▸ Information supplied

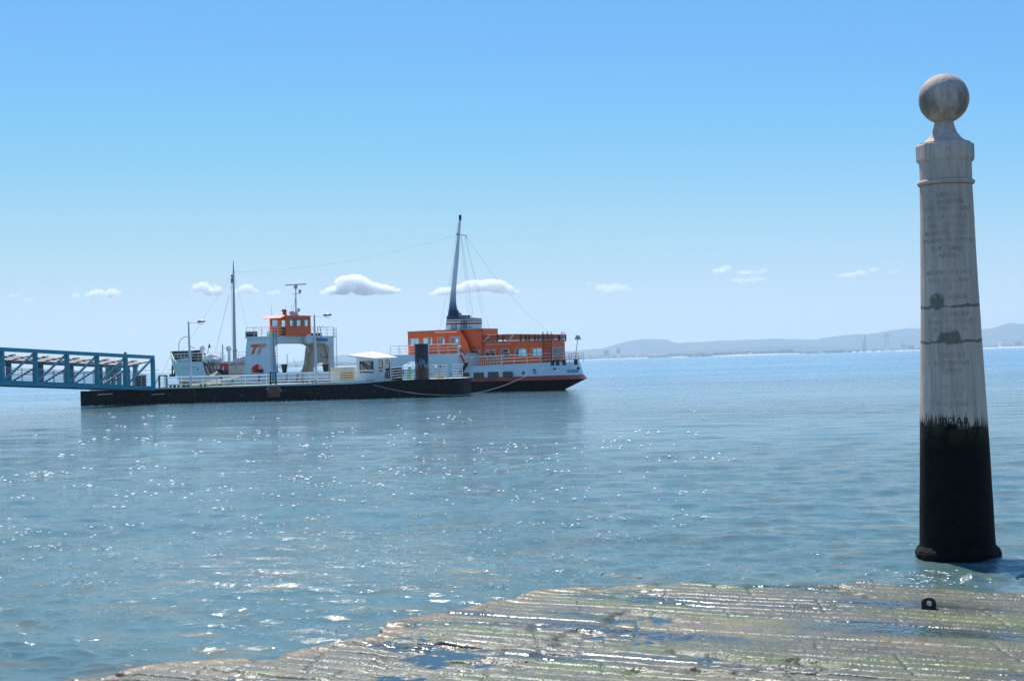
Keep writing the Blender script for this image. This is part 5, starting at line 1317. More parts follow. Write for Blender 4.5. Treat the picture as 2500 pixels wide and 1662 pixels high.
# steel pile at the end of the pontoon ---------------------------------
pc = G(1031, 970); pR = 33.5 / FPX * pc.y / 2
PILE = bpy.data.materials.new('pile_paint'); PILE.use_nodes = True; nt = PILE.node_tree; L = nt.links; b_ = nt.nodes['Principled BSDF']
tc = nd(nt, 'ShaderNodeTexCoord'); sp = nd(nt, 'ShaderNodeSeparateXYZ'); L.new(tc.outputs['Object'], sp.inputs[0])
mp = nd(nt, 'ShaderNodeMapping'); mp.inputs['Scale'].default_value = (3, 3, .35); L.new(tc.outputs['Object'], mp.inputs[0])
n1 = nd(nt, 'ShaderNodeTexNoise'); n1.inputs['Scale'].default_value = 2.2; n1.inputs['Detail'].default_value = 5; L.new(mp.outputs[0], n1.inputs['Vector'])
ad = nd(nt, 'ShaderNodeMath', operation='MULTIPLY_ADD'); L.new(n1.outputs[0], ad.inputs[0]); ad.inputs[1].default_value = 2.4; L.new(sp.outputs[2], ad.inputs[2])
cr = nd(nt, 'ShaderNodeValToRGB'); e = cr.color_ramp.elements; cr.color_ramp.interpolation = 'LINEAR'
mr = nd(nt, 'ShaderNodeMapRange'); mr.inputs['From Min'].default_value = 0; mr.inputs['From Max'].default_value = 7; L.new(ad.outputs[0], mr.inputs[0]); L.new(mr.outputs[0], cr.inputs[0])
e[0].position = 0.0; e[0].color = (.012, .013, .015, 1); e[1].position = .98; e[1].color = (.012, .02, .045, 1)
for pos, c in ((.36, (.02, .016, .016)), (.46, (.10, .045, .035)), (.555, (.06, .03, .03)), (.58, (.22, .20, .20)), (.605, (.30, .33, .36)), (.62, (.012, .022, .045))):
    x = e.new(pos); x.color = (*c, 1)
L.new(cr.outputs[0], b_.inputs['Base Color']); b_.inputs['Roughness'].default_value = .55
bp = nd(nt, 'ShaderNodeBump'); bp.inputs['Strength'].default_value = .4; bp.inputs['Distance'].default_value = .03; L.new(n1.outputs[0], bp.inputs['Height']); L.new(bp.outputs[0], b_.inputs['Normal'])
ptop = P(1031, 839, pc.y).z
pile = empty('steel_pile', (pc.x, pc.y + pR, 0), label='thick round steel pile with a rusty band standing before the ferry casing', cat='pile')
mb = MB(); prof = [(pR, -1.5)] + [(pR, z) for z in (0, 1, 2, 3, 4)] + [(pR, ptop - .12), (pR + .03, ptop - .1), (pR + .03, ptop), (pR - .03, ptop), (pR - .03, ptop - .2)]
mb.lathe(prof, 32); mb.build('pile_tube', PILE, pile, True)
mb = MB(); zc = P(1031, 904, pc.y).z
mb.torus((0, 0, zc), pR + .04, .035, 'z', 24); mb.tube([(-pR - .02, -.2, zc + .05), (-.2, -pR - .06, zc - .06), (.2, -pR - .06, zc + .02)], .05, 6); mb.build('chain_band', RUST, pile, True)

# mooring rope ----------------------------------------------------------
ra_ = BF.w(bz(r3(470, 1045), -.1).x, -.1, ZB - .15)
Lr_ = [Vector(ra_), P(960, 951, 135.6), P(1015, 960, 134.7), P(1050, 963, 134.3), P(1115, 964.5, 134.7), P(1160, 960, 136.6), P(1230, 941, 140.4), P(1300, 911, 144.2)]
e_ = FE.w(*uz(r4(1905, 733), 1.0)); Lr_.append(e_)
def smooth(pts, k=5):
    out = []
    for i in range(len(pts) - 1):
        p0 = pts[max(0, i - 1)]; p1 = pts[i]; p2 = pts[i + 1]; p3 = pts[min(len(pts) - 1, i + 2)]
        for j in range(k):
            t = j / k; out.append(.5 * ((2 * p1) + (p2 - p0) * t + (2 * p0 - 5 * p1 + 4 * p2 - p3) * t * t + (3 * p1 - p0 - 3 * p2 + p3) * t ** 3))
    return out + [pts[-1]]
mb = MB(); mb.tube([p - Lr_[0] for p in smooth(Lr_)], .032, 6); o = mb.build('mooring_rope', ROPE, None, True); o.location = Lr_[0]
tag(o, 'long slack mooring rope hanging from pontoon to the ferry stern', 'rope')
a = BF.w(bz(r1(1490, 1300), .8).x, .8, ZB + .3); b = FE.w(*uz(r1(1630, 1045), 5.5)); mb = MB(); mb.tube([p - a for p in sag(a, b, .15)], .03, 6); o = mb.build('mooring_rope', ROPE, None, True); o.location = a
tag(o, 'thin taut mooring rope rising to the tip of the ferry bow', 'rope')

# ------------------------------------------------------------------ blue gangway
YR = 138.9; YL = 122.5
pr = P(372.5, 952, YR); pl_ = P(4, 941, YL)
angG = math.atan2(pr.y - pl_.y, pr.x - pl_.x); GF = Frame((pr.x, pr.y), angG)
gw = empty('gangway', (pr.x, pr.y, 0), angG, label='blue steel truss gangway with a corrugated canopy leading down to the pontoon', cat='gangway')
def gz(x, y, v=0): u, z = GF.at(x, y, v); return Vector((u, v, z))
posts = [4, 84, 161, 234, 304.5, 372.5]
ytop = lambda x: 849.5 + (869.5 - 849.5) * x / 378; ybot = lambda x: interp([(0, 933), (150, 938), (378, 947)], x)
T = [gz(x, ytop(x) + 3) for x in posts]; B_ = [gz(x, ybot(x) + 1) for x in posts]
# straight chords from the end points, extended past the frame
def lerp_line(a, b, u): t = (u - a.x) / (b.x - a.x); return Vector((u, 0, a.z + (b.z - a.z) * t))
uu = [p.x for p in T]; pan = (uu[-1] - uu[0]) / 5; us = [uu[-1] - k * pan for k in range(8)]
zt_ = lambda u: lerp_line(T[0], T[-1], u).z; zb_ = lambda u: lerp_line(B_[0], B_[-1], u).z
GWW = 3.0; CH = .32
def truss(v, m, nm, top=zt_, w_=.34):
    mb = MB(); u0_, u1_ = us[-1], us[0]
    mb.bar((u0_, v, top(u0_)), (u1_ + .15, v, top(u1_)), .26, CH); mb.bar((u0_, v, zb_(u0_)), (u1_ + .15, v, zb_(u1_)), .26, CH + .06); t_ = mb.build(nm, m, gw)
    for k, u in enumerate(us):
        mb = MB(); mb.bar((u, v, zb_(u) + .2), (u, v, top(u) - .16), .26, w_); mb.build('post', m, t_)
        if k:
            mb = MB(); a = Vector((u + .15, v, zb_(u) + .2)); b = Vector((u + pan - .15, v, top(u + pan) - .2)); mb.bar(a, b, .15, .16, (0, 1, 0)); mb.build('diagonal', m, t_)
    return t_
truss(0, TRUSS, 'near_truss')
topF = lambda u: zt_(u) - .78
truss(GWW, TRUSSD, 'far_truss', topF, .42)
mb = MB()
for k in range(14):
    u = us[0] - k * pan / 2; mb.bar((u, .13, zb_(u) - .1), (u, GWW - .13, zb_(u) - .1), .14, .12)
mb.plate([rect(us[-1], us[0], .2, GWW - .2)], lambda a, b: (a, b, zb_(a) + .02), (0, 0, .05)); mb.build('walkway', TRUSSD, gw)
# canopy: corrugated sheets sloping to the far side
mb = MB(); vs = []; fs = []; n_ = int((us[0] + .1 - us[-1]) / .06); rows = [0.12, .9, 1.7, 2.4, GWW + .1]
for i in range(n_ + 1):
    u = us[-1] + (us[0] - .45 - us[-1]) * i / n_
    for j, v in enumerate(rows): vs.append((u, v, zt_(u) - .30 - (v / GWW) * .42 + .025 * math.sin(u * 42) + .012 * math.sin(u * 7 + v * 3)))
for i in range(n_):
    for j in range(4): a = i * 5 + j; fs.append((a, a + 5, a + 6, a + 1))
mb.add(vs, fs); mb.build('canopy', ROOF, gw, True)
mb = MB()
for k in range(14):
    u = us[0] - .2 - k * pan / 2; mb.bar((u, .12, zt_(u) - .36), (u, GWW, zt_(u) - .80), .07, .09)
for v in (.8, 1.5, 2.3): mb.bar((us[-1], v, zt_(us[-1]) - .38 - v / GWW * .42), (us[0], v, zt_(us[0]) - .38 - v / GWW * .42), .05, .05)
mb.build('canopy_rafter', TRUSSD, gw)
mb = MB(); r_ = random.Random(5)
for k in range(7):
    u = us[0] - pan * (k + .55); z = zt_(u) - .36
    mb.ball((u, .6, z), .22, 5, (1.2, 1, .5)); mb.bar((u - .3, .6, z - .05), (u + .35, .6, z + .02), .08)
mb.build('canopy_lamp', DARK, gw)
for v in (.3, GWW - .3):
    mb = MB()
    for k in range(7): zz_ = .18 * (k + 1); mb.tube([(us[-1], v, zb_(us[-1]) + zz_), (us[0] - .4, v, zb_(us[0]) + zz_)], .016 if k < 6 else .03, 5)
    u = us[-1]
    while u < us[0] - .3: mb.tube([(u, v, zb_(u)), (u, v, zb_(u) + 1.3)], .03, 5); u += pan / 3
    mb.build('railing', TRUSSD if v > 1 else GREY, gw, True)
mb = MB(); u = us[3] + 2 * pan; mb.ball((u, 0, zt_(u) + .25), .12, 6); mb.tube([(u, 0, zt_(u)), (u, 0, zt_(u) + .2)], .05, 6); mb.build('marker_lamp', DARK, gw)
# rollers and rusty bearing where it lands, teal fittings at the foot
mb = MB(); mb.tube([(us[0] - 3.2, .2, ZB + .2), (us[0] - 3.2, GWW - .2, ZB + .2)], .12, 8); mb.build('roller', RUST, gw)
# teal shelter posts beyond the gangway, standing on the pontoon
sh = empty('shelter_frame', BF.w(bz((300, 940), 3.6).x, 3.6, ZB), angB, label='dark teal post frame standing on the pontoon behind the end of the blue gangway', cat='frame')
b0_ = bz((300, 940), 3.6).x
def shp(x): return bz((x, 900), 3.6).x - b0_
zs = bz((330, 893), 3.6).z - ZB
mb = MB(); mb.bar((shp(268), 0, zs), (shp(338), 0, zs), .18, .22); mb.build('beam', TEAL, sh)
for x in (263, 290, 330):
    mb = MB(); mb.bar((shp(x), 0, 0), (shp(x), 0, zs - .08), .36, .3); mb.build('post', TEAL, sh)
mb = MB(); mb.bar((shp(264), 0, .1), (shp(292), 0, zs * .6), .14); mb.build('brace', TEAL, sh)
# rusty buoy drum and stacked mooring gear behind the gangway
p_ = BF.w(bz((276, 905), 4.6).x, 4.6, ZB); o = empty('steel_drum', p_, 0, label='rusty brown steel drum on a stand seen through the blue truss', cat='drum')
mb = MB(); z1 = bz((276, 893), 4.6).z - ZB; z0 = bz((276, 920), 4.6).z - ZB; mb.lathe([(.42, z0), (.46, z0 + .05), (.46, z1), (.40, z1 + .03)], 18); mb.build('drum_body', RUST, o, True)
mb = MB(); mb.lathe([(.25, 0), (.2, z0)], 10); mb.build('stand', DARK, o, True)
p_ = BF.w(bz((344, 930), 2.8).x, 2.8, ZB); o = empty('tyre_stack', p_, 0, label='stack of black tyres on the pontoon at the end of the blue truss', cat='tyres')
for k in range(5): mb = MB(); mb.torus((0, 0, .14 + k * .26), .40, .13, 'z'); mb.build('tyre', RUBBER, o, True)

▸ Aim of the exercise
Will you return exactly the lines above from the one with "topF = lambda u: zt_(u) - .78" down to the one with "u = us[0] - k", counting both as part of the range?

▸ Expected answer
topF = lambda u: zt_(u) - .78
truss(GWW, TRUSSD, 'far_truss', topF, .42)
mb = MB()
for k in range(14):
    u = us[0] - k * pan / 2; mb.bar((u, .13, zb_(u) - .1), (u, GWW - .13, zb_(u) - .1), .14, .12)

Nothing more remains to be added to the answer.